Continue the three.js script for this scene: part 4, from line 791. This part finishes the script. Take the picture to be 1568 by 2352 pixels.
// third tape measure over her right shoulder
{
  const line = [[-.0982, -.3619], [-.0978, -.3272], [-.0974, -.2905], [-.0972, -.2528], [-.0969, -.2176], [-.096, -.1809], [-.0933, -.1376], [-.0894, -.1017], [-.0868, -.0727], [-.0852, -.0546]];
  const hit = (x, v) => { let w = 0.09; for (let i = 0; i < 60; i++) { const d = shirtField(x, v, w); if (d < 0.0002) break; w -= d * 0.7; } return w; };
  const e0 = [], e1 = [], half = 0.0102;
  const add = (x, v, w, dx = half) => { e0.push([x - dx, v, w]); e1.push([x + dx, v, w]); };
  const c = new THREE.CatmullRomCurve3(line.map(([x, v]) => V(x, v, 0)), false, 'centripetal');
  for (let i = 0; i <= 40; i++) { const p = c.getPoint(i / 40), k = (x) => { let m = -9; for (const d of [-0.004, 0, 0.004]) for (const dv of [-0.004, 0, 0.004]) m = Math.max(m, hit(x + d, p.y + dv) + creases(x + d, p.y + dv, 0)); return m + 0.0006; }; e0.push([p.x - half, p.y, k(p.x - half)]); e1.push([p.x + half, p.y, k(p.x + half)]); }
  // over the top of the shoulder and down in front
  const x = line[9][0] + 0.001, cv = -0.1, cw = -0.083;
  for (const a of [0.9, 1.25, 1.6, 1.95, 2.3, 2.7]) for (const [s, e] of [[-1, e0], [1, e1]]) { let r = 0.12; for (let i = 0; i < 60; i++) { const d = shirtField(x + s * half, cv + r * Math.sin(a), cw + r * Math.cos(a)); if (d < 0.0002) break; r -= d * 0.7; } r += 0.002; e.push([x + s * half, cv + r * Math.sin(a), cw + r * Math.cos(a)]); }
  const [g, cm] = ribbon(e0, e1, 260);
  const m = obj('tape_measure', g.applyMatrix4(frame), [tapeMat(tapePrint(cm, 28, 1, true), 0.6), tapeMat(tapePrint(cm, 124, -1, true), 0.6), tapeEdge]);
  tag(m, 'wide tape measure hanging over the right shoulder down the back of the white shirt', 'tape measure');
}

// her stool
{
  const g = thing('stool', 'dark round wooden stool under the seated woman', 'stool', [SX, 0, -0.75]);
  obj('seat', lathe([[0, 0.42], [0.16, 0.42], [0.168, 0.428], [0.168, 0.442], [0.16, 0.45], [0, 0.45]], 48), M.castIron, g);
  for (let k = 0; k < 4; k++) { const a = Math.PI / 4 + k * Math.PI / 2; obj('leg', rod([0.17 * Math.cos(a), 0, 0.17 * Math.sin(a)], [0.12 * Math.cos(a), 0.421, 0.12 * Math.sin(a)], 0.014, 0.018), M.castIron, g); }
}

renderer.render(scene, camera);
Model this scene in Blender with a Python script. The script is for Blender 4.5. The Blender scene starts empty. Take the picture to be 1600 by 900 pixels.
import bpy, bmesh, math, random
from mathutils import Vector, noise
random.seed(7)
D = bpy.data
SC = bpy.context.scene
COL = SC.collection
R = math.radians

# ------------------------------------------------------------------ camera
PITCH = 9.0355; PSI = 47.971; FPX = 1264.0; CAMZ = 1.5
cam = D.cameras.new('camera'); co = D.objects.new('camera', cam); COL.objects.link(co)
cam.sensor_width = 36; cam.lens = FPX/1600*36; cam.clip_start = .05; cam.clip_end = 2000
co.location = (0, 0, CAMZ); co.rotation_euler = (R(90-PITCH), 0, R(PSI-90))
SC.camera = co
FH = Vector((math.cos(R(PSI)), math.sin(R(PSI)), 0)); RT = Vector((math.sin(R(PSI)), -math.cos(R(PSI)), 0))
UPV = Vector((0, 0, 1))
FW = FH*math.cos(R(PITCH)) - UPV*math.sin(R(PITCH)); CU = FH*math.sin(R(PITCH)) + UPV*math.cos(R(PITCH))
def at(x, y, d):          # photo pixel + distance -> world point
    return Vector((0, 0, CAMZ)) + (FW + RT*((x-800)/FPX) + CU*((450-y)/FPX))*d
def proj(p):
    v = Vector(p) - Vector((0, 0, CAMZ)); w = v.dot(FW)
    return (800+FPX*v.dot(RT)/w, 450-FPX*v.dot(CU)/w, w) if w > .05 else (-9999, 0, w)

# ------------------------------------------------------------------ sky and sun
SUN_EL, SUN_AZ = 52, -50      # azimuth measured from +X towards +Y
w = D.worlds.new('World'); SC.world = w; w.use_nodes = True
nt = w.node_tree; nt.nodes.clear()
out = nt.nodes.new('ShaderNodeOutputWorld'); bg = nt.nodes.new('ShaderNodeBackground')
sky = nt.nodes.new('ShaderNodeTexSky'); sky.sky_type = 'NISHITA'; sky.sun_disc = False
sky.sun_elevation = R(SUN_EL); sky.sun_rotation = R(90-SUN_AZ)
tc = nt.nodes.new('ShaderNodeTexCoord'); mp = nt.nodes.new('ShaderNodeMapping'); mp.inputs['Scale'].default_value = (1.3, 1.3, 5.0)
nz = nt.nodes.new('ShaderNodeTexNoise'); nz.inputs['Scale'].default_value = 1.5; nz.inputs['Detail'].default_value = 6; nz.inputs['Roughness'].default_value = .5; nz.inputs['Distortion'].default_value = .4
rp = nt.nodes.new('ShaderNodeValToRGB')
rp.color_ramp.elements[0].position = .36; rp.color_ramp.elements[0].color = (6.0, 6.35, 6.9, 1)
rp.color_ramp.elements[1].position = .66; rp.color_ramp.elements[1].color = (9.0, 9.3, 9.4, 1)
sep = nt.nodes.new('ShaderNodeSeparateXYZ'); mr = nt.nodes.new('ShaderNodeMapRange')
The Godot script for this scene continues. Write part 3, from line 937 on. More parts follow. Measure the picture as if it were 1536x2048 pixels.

============

(Stated goal)
Retype every entry above, word for word.

(Solution to the problem)
Continue the three.js script for this scene: part 4, from line 791. This part finishes the script. Take the picture to be 1568 by 2352 pixels.
// third tape measure over her right shoulder
{
  const line = [[-.0982, -.3619], [-.0978, -.3272], [-.0974, -.2905], [-.0972, -.2528], [-.0969, -.2176], [-.096, -.1809], [-.0933, -.1376], [-.0894, -.1017], [-.0868, -.0727], [-.0852, -.0546]];
  const hit = (x, v) => { let w = 0.09; for (let i = 0; i < 60; i++) { const d = shirtField(x, v, w); if (d < 0.0002) break; w -= d * 0.7; } return w; };
  const e0 = [], e1 = [], half = 0.0102;
  const add = (x, v, w, dx = half) => { e0.push([x - dx, v, w]); e1.push([x + dx, v, w]); };
  const c = new THREE.CatmullRomCurve3(line.map(([x, v]) => V(x, v, 0)), false, 'centripetal');
  for (let i = 0; i <= 40; i++) { const p = c.getPoint(i / 40), k = (x) => { let m = -9; for (const d of [-0.004, 0, 0.004]) for (const dv of [-0.004, 0, 0.004]) m = Math.max(m, hit(x + d, p.y + dv) + creases(x + d, p.y + dv, 0)); return m + 0.0006; }; e0.push([p.x - half, p.y, k(p.x - half)]); e1.push([p.x + half, p.y, k(p.x + half)]); }
  // over the top of the shoulder and down in front
  const x = line[9][0] + 0.001, cv = -0.1, cw = -0.083;
  for (const a of [0.9, 1.25, 1.6, 1.95, 2.3, 2.7]) for (const [s, e] of [[-1, e0], [1, e1]]) { let r = 0.12; for (let i = 0; i < 60; i++) { const d = shirtField(x + s * half, cv + r * Math.sin(a), cw + r * Math.cos(a)); if (d < 0.0002) break; r -= d * 0.7; } r += 0.002; e.push([x + s * half, cv + r * Math.sin(a), cw + r * Math.cos(a)]); }
  const [g, cm] = ribbon(e0, e1, 260);
  const m = obj('tape_measure', g.applyMatrix4(frame), [tapeMat(tapePrint(cm, 28, 1, true), 0.6), tapeMat(tapePrint(cm, 124, -1, true), 0.6), tapeEdge]);
  tag(m, 'wide tape measure hanging over the right shoulder down the back of the white shirt', 'tape measure');
}

// her stool
{
  const g = thing('stool', 'dark round wooden stool under the seated woman', 'stool', [SX, 0, -0.75]);
  obj('seat', lathe([[0, 0.42], [0.16, 0.42], [0.168, 0.428], [0.168, 0.442], [0.16, 0.45], [0, 0.45]], 48), M.castIron, g);
  for (let k = 0; k < 4; k++) { const a = Math.PI / 4 + k * Math.PI / 2; obj('leg', rod([0.17 * Math.cos(a), 0, 0.17 * Math.sin(a)], [0.12 * Math.cos(a), 0.421, 0.12 * Math.sin(a)], 0.014, 0.018), M.castIron, g); }
}

renderer.render(scene, camera);
Model this scene in Blender with a Python script. The script is for Blender 4.5. The Blender scene starts empty. Take the picture to be 1600 by 900 pixels.
import bpy, bmesh, math, random
from mathutils import Vector, noise
random.seed(7)
D = bpy.data
SC = bpy.context.scene
COL = SC.collection
R = math.radians

# ------------------------------------------------------------------ camera
PITCH = 9.0355; PSI = 47.971; FPX = 1264.0; CAMZ = 1.5
cam = D.cameras.new('camera'); co = D.objects.new('camera', cam); COL.objects.link(co)
cam.sensor_width = 36; cam.lens = FPX/1600*36; cam.clip_start = .05; cam.clip_end = 2000
co.location = (0, 0, CAMZ); co.rotation_euler = (R(90-PITCH), 0, R(PSI-90))
SC.camera = co
FH = Vector((math.cos(R(PSI)), math.sin(R(PSI)), 0)); RT = Vector((math.sin(R(PSI)), -math.cos(R(PSI)), 0))
UPV = Vector((0, 0, 1))
FW = FH*math.cos(R(PITCH)) - UPV*math.sin(R(PITCH)); CU = FH*math.sin(R(PITCH)) + UPV*math.cos(R(PITCH))
def at(x, y, d):          # photo pixel + distance -> world point
    return Vector((0, 0, CAMZ)) + (FW + RT*((x-800)/FPX) + CU*((450-y)/FPX))*d
def proj(p):
    v = Vector(p) - Vector((0, 0, CAMZ)); w = v.dot(FW)
    return (800+FPX*v.dot(RT)/w, 450-FPX*v.dot(CU)/w, w) if w > .05 else (-9999, 0, w)

# ------------------------------------------------------------------ sky and sun
SUN_EL, SUN_AZ = 52, -50      # azimuth measured from +X towards +Y
w = D.worlds.new('World'); SC.world = w; w.use_nodes = True
nt = w.node_tree; nt.nodes.clear()
out = nt.nodes.new('ShaderNodeOutputWorld'); bg = nt.nodes.new('ShaderNodeBackground')
sky = nt.nodes.new('ShaderNodeTexSky'); sky.sky_type = 'NISHITA'; sky.sun_disc = False
sky.sun_elevation = R(SUN_EL); sky.sun_rotation = R(90-SUN_AZ)
tc = nt.nodes.new('ShaderNodeTexCoord'); mp = nt.nodes.new('ShaderNodeMapping'); mp.inputs['Scale'].default_value = (1.3, 1.3, 5.0)
nz = nt.nodes.new('ShaderNodeTexNoise'); nz.inputs['Scale'].default_value = 1.5; nz.inputs['Detail'].default_value = 6; nz.inputs['Roughness'].default_value = .5; nz.inputs['Distortion'].default_value = .4
rp = nt.nodes.new('ShaderNodeValToRGB')
rp.color_ramp.elements[0].position = .36; rp.color_ramp.elements[0].color = (6.0, 6.35, 6.9, 1)
rp.color_ramp.elements[1].position = .66; rp.color_ramp.elements[1].color = (9.0, 9.3, 9.4, 1)
sep = nt.nodes.new('ShaderNodeSeparateXYZ'); mr = nt.nodes.new('ShaderNodeMapRange')
The Godot script for this scene continues. Write part 3, from line 937 on. More parts follow. Measure the picture as if it were 1536x2048 pixels.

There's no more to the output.